At some point, we have all been both conquered and conquerors.
Trying to assimilate into any direction or space takes us out of who we once were.
I keep asking myself: why am I writing this piece?
Perhaps I want some kind of something that feels like a through-line for the Jewish diaspora at large. Everyone. Every one. Every Jew, no matter where they live, if or how they believe or pray. Perhaps I naively or idealistically think it is by way of the possibility that lives inherently in the in-between, in the liminal, in the both/and that we might find our way through these current horrors. That we might stop thinking that slaying others will avenge those who were slain.
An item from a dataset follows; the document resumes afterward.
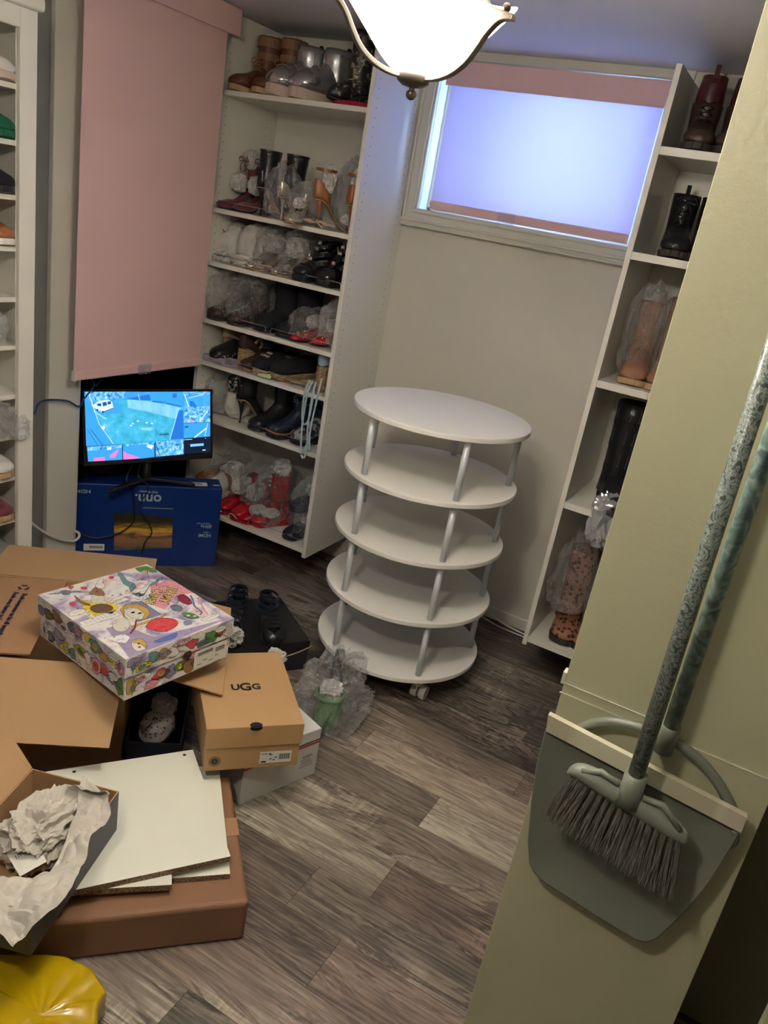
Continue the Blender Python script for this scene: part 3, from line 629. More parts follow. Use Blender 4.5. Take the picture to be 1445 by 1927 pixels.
sp([(580,430),(740,435),(720,470),(600,455)],2,2); sp([(215,405),(255,405),(250,435),(222,438)],3,5)
sp([(600,58),(602,62),(1060,62),(1060,58)],4,6)
sp([(800,512),(900,508),(900,516),(800,520)],5,6)
# lower thumbnails
sp([(78,608),(415,600),(415,770),(85,795)],9,2); sp([(78,608),(415,600),(415,635),(80,650)],7,3); sp([(140,725),(240,720),(250,785),(135,795)],6,4); sp([(370,650),(385,655),(345,730),(300,735),(290,710)],6,4); sp([(270,625),(310,622),(310,648),(270,650)],3,4)
sp([(425,600),(745,590),(745,750),(425,770)],9,2); sp([(425,600),(745,590),(745,605),(425,622)],7,3); sp([(425,670),(470,700),(600,750),(425,768)],6,4); sp([(670,610),(740,625),(720,665),(668,640)],3,4)
sp([(755,588),(1060,570),(1060,738),(760,750)],7,2); sl([(755,590),(800,735)],.006,5,4); sl([(1045,590),(1050,650),(1010,735)],.005,3,4)
sl([(418,600),(418,768)],.002,8,6); sl([(748,590),(748,750)],.002,8,6); sl([(75,604),(1060,574)],.0025,8,6)
# right thumbnails
sp([(1062,58),(1362,58),(1362,220),(1062,225)],1,2); sp([(1062,58),(1362,58),(1362,90),(1062,100)],7,3); sl([(1110,130),(1280,95)],.004,3,4); sl([(1075,90),(1120,225)],.008,3,4); sp([(1125,160),(1170,165),(1210,222),(1135,222)],8,3); sp([(1300,55),(1330,55),(1330,70),(1300,70)],6,5)
sp([(1062,225),(1362,220),(1362,395),(1062,395)],7,2); sl([(1330,270),(1240,390)],.008,3,3); sp(ell(1150,385,16,14,10),6,5)
sp([(1062,395),(1362,395),(1362,555),(1062,565)],9,2); sl([(1062,400),(1360,395)],.003,5,5); sl([(1180,560),(1320,460)],.012,3,4); sl([(1330,410),(1300,550)],.005,3,4); sp([(1075,430),(1120,435),(1110,450),(1072,450)],4,4)
sp([(1062,565),(1362,555),(1362,730),(1062,738)],5,3); sp([(1135,632),(1285,628),(1285,655),(1135,660)],2,5); sp([(1065,578),(1155,575),(1155,580),(1065,583)],3,5); sp([(1272,700),(1306,698),(1306,708),(1272,710)],3,5); sp([(1303,570),(1310,570),(1310,578),(1303,578)],3,5)
sl([(1061,58),(1061,735)],.002,8,6)
b.build('screen',E_,mon,T=TT)
TS=TT@fr((S(850,540)[0],-.0017,S(850,500)[1]),(1,0,0),(0,0,1),(0,-1,0))
text('Camera 01',.008,E_[5].name if False else 'ink',mon,TS,ext=.0001)
b=MB().tube([(0,.03,.17),(0,.045,.06),(0,.035,.03)],[.016,.016,.022],12); b.build('stand_neck','black',mon,smooth=True)
for s,(fx,fy) in enumerate([(-.185,-.035),(.175,-.035)]):
    MB().ribbon([(0,.03,.030),(fx*.5,.0,.024),(fx,fy,.013)],.022,.012,wd=(fy*-1,fx,0) if False else (0,1,0)).sph((fx,fy,.012),.009,8).build('stand_foot','black',mon,bevel=.002)
# ---------------------------------------------------------------- open brown carton with four flaps
X_=Vector((.8083,.5888,0)); A36=math.atan2(.5888,.8083)
t=root('cardboard_carton','large open brown cardboard carton with its flaps spread, under the doodle box','box',(-1.297,1.357,0),A36)
b=MB(); openbox(b,.5,.45,.36,.005,0,-.5,0); b.build('carton_body',['card','cardin'],t)
def flap(c4,th=.0045,name='flap',mats=('cardin','card'),label=None,par=None):
    c4=[Vector(c) for c in c4]; n=(c4[1]-c4[0]).cross(c4[3]-c4[0]).normalized()*th
    lo=[c-n for c in c4]
    b=MB(); b.add(c4,[(0,1,2,3)],0); b.add(lo,[(3,2,1,0)],1); b.add(c4+lo,[(0,4,5,1),(1,5,6,2),(2,6,7,3),(3,7,4,0)],1)
    return b.build(name,mats,par or t,label=label)
flap([(-.498,-.196,.252),(-.004,-.196,.252),(-.002,-.001,.362),(-.498,-.001,.362)],label='front flap folded outward')
flap([(-.498,.451,.362),(-.002,.451,.362),(-.012,.672,.358),(-.490,.672,.358)],label='back flap folded outward')
flap([(.001,.004,.362),(.258,-.035,.318),(.256,.446,.318),(.001,.447,.362)],label='right flap folded outward')
lf=flap([(-.496,.006,.366),(-.247,.010,.372),(-.250,.425,.372),(-.496,.425,.366)],mats=('card','card'),label='left flap folded inward with navy print')
def TL(x,y): return fr((x,y,.3725),(0,-1,0),(1,0,0),(0,0,1))
text('Feels awesome to be all unpacked.',.0185,'inkb',t,TL(-.346,.326),align='LEFT',bold=.0006,name='printed_line')
text('Feels even better to be recycled.',.0185,'inkb',t,TL(-.371,.330),align='LEFT',bold=.0006,name='printed_line')
b=MB()
for k in range(3):
    a0=R(90+120*k); c0=Vector((-.3595,.362)); r_=.013
    pts=[(c0.x+r_*math.cos(a0+R(q)),c0.y+r_*math.sin(a0+R(q))) for q in (-38,-15,15)]
    stroke(b,pts,.0065,0,False,.3727)
    e=Vector(pts[-1])-c0; tt=Vector((-e.y,e.x)).normalized()
    b.add([Vector((c0.x+e.x*1.45,c0.y+e.y*1.45,.3727)),Vector((c0.x+e.x*.5,c0.y+e.y*.5,.3727)),Vector((c0.x+e.x*.95+tt.x*.009,c0.y+e.y*.95+tt.y*.009,.3727))],[(0,1,2)])
b.build('recycling_mark','inkb',t)
# ---------------------------------------------------------------- doodle covered shoe box
wc=ramp_mat('watercolour_print',[(.30,(.20,.20,.36)),(.40,(.42,.36,.50)),(.48,(.72,.69,.72)),(.56,(.80,.78,.72)),(.66,(.70,.48,.50)),(.74,(.62,.22,.28))],14,.45,dist=.6,detail=5)
M['wc']=wc
ART={k:pm('print_'+k,c,.45,var=v,vscale=60) for k,(c,v) in dict(red=((.62,.06,.07),.35),orange=((.68,.22,.06),.2),yellow=((.75,.60,.03),.1),green=((.08,.24,.06),.3),teal=((.14,.30,.32),.2),slate=((.20,.21,.36),.15),purple=((.34,.28,.44),.3),pink=((.74,.30,.36),.25),cream=((.68,.65,.55),.08),brown=((.16,.09,.05),.2),skin=((.28,.14,.07),.15),gold=((.52,.33,.08),.3),blue=((.10,.14,.40),.3),grey=((.14,.19,.23),.15),pwhite=((.80,.79,.76),.03),dkred=((.22,.02,.05),.2)).items()}
AN=list(ART); AM=[M['ink']]+[ART[k] for k in AN]; AI={k:i+1 for i,k in enumerate(AN)}; AI['ink']=0
jb=root('shoe_box','white shoe box covered in colourful cartoon doodles, balanced on the open carton','box',(-1.339,1.427,.3755),R(80.6))
b=MB(); b.box((-.167,-.190,0),(.167,.190,.085)); b.build('base','wc',jb,bevel=.0015)
b=MB(); b.box((-.1725,-.1945,.068),(.1725,.1945,.1245)); b.build('lid','wc',jb,bevel=.0015)
DOD={"planet":[[-0.046,-0.099],[-0.009,-0.081],[0.021,-0.091],[0.037,-0.112],[0.028,-0.134],[0.006,-0.145],[-0.024,-0.143],[-0.041,-0.125]],"burst":[[-0.099,0.11],[-0.088,0.094],[-0.086,0.074],[-0.045,0.05],[-0.041,0.024],[-0.056,0.016],[-0.077,0.003],[-0.091,0.021],[-0.12,0.015],[-0.115,0.029],[-0.125,0.04],[-0.112,0.054],[-0.119,0.068]],"hair":[[-0.1,0.064],[-0.082,0.066],[-0.065,0.059],[-0.054,0.038],[-0.063,0.021],[-0.085,0.017],[-0.106,0.03],[-0.109,0.048]],"legs":[[-0.067,0.123],[-0.032,0.149],[-0.023,0.143],[-0.028,0.112],[-0.043,0.092],[-0.055,0.115]],"socks":[[-0.029,0.152],[0.011,0.188],[0.012,0.176],[-0.001,0.159],[-0.002,0.145],[-0.021,0.132]],"armL":[[-0.099,0.14],[-0.103,0.104],[-0.095,0.08],[-0.098,0.068],[-0.11,0.09],[-0.107,0.121]],"dress":[[-0.065,0.112],[-0.041,0.096],[-0.054,0.057],[-0.088,0.084]],"sat":[[-0.119,0.177],[-0.103,0.176],[-0.095,0.161],[-0.109,0.151],[-0.121,0.156]],"wingA":[[-0.149,0.182],[-0.121,0.173],[-0.123,0.167],[-0.149,0.178]],"wingB":[[-0.094,0.163],[-0.071,0.15],[-0.076,0.147],[-0.098,0.156]],"palm":[[0.127,0.189],[0.162,0.184],[0.169,0.151],[0.165,0.132],[0.148,0.143],[0.142,0.163],[0.124,0.158],[0.123,0.175]],"river":[[0.071,0.197],[0.078,0.187],[0.064,0.138],[0.069,0.109],[0.06,0.089],[0.035,0.075],[0.03,0.073],[0.044,0.1],[0.043,0.126],[0.062,0.176]],"river2":[[0.144,0.097],[0.124,0.078],[0.091,0.073],[0.046,0.038],[0.03,0.054],[0.033,0.071],[0.054,0.048],[0.097,0.08],[0.132,0.094]],"panel":[[-0.003,0.027],[0.025,0.018],[0.024,-0.071],[-0.046,-0.068],[-0.048,-0.062],[-0.008,0.001]],"face":[[-0.041,0.005],[-0.019,0.004],[-0.003,-0.011],[-0.006,-0.046],[-0.022,-0.063],[-0.041,-0.058],[-0.05,-0.034]],"hair2":[[-0.048,0.01],[-0.019,0.023],[0.008,0.01],[0.013,-0.027],[0.003,-0.052],[-0.021,-0.068],[-0.032,-0.064],[-0.009,-0.044],[-0.008,-0.012],[-0.019,0.004],[-0.041,0.005],[-0.059,-0.028],[-0.058,-0.051],[-0.062,-0.026]],"band":[[-0.075,-0.075],[0.015,-0.079],[0.041,-0.07],[0.038,-0.077],[0.01,-0.089],[-0.078,-0.085]],"green":[[0.072,-0.095],[0.091,-0.104],[0.097,-0.127],[0.096,-0.14],[0.079,-0.137],[0.068,-0.121]],"wheelA":[[0.123,-0.014],[0.143,-0.014],[0.14,-0.05],[0.126,-0.07],[0.112,-0.065],[0.109,-0.039]],"wheelB":[[0.072,-0.048],[0.09,-0.05],[0.093,-0.072],[0.077,-0.085],[0.064,-0.071]],"oval1":[[0.096,-0.149],[0.125,-0.146],[0.15,-0.153],[0.148,-0.162],[0.122,-0.168],[0.093,-0.161]],"oval2":[[-0.161,0.065],[-0.138,0.07],[-0.122,0.061],[-0.125,0.049],[-0.151,0.044],[-0.167,0.051]],"note":[[-0.167,0.012],[-0.103,0.016],[-0.055,0.01],[-0.064,-0.016],[-0.167,-0.014]],"note2":[[-0.034,0.067],[-0.001,0.072],[0.004,0.042],[-0.035,0.039]],"pinkA":[[0.1,0.078],[0.165,0.078],[0.173,-0.021],[0.151,-0.017],[0.125,-0.005],[0.048,-0.055],[0.037,-0.019],[0.045,0.004]],"purple":[[-0.129,-0.049],[-0.083,-0.056],[-0.078,-0.085],[-0.06,-0.15],[0.139,-0.184],[0.168,-0.185],[0.012,-0.202],[-0.162,-0.193]],"blue1":[[-0.072,-0.166],[-0.022,-0.164],[0.002,-0.168],[-0.021,-0.186],[-0.062,-0.182]],"blue2":[[0.05,-0.131],[0.068,-0.139],[0.059,-0.155],[0.039,-0.151]],"head":[[-0.114,-0.136],[-0.096,-0.141],[-0.096,-0.17],[-0.112,-0.186],[-0.132,-0.18],[-0.129,-0.158]],"hat":[[-0.115,-0.14],[-0.093,-0.136],[-0.09,-0.162],[-0.107,-0.182],[-0.105,-0.159],[-0.114,-0.148]],"beak":[[-0.131,-0.132],[-0.123,-0.142],[-0.129,-0.158],[-0.141,-0.157]],"book":[[-0.157,-0.085],[-0.108,-0.098],[-0.107,-0.12],[-0.131,-0.136],[-0.145,-0.122]],"hands":[[-0.095,-0.03],[-0.066,-0.032],[-0.069,-0.066],[-0.1,-0.087],[-0.117,-0.075],[-0.112,-0.052]],"red1":[[-0.085,0.194],[-0.074,0.188],[-0.079,0.177],[-0.091,0.178]],"red2":[[-0.063,0.17],[-0.047,0.164],[-0.055,0.151],[-0.065,0.156]],"red3":[[0.035,0.183],[0.047,0.18],[0.04,0.167],[0.029,0.171]],"red4":[[-0.131,0.113],[-0.117,0.108],[-0.124,0.094],[-0.138,0.095]],"org1":[[-0.048,-0.058],[-0.047,-0.063],[-0.071,-0.091],[-0.099,-0.109],[-0.096,-0.102],[-0.072,-0.086]],"t1a":[[0.149,0.041]],"t1b":[[0.058,-0.024]],"t2a":[[0.1,0.052]],"t2b":[[0.03,-0.019]]}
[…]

I remember shortly after October 7, an Israeli friend shared that the singular thing that aligns and connects all Jews—regardless of any other social identity, level of religiosity, or ideology—is the Hebrew calendar. I liked that a lot. The days, times, moments, and festivals our calendar acknowledges throughout the seasons and cycles of a year are what keep us connected as one.
And.
A calendar is a thing that marks time. What I love about Jewish ritual is that it marks time and space. But what I don’t love about what has become of our diaspora—worldwide—is the pedestaling of one space to have more importance for us than any other space by allowing a space to become a singular place, and that in that pedestaling, we have come to perpetuate a kind of Jewish sovereignty that worships the either/or.
There’s a reason we were othered. That the Greeks named us Hebrews, ivri. It was radical to have been a nomadic people who went from one space to the other. It was radical to refrain from assimilating into believing that one piece of land was more holy than another. To believe that one kind of person had more worth.
We are killing Palestinians. Israelis, too—Jewish and non-Jewish—are dying and being killed. This is not behavior that lives in the both/and. This is behavior that assimilates around a false mythology that killing people will keep us safe.
But if one person is unsafe, we are all of us unsafe.
Which includes Israeli hostages, who of course, I want brought home—G-d willing alive—too.
When I say I want Palestinians to live, I mean that I want all of us to live. Everyone. Worldwide.
What if we oriented our values around the liminality we’ve been dealt as a diaspora?
What if we lived in the twilight of nuance, instead of divisively dividing each other and others?
What questions might we then instead ask?
What behaviors might we shift?
What solidarities might we build both within and beyond Hebrews, Jews?
What collective liberation might we help achieve for the entire world at large?
In what spaces—in both time and space—might we find ourselves if we return to our both/and?